Cierto que las grandes librerías tienen un rincón con sillones cómodos, donde puedes sentarte a hojear los libros que te interesan y pasar unos minutos agradables. Allí solemos encontrar al clásico «gorrón o gorrona», que no hojea los libros sino que los lee plácidamente de cabo a rabo, en frecuentes –si no diarias– visitas a las librerías…
Estoy convencida que obtenemos el gusto por la lectura de la propia familia. Mi padre me aficionó desde niña a los libros. Según iba yo creciendo, me regalaba libros adecuados, sobre todo cuentos y novelas de personajes históricos. Ya adulta, para dar una tregua a la Etnografía y Antropología, me aficioné a los de historia novelada de Larry Collins y Dominique Lapierre y los de suspenso con fondos reales de Frederick Forsyth.

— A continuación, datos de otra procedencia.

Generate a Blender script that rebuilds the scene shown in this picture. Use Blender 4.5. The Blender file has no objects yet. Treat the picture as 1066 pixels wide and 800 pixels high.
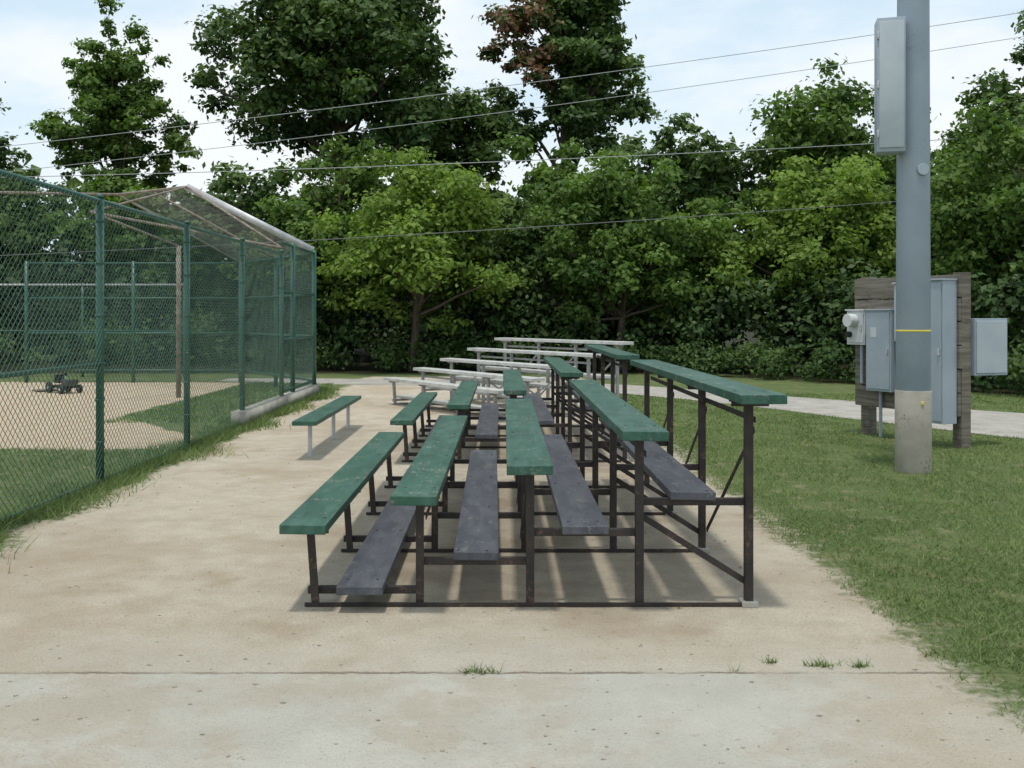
import bpy, math, random
import numpy as np
from mathutils import Vector, Matrix
random.seed(7); rng=np.random.default_rng(12)
sc=bpy.context.scene
sc.view_settings.view_transform='Standard'; sc.view_settings.look='None'; sc.view_settings.exposure=0

# ---------------- materials ----------------
def newmat(name):
    m=bpy.data.materials.new(name); m.use_nodes=True
    nt=m.node_tree; nt.nodes.clear()
    out=nt.nodes.new('ShaderNodeOutputMaterial'); b=nt.nodes.new('ShaderNodeBsdfPrincipled')
    nt.links.new(b.outputs[0],out.inputs[0])
    return m,nt,b
class N:
    def __init__(s,nt):
        s.nt=nt; s.tc=nt.nodes.new('ShaderNodeTexCoord'); s.co=s.tc.outputs['Object']
    def link(s,a,b): s.nt.links.new(a,b)
    def val(s,sock,v):
        if isinstance(v,bpy.types.NodeSocket): s.link(v,sock)
        else: sock.default_value=v
    def noise(s,scale,detail=4,rough=.55,vec=None,stretch=None):
        n=s.nt.nodes.new('ShaderNodeTexNoise'); n.inputs['Scale'].default_value=scale
        n.inputs['Detail'].default_value=detail; n.inputs['Roughness'].default_value=rough
        v=vec or s.co
        if stretch:
            mp=s.nt.nodes.new('ShaderNodeMapping'); mp.inputs['Scale'].default_value=stretch
            s.link(v,mp.inputs[0]); v=mp.outputs[0]
        s.link(v,n.inputs['Vector']); return n.outputs['Fac']
    def math(s,op,a,b=0.0,clamp=False):
        n=s.nt.nodes.new('ShaderNodeMath'); n.operation=op; n.use_clamp=clamp
        s.val(n.inputs[0],a); s.val(n.inputs[1],b); return n.outputs[0]
    def step(s,v,lo,hi):
        n=s.nt.nodes.new('ShaderNodeMapRange'); n.interpolation_type='SMOOTHSTEP'
        s.val(n.inputs[0],v); n.inputs[1].default_value=lo; n.inputs[2].default_value=hi
        return n.outputs[0]
    def mix(s,f,a,b,mode='MIX'):
        n=s.nt.nodes.new('ShaderNodeMix'); n.data_type='RGBA'; n.blend_type=mode
        s.val(n.inputs[0],f)
        for sock,v in ((n.inputs[6],a),(n.inputs[7],b)):
            if isinstance(v,tuple): sock.default_value=(v[0],v[1],v[2],1)
            else: s.link(v,sock)
        return n.outputs[2]
    def bump(s,h,strength,dist,b):
        n=s.nt.nodes.new('ShaderNodeBump'); n.inputs['Strength'].default_value=strength
        n.inputs['Distance'].default_value=dist; s.link(h,n.inputs['Height']); s.link(n.outputs[0],b.inputs['Normal'])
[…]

Un recuerdo precioso que retengo y vuelvo a gozar cada vez que pienso en él. En una esquina de mi habitación, con un enorme listón dorado, se hallaba un pequeño librero –que olía a cedro– con su puerta de cristal, donde descansaban los 20 tomos de El tesoro de la juventud y en la parte superior se alineaban cinco enormes libros de cuentos preciosamente empastados en rojo. Uno de los mejores regalos que he recibido en la vida.
Y una imagen reciente que también me produce gozo, es la de dos niños pequeños –cinco o seis años–, que en una «librería de viejo», sentados en un mínimo banquito, pasaban lentamente las hojas de un deteriorado libro ilustrado de cuentos de Grimm y de Anderson. Ignoraban el ambiente de su alrededor, disfrutaban la lectura absortos. Me dolí de no llevar mi cámara y pensé que un Renoir o un Manet, hubieran bosquejado rápidamente la escena…
Bienvenido sea ese tipo de «gorrones…», seguramente futuros grandes lectores.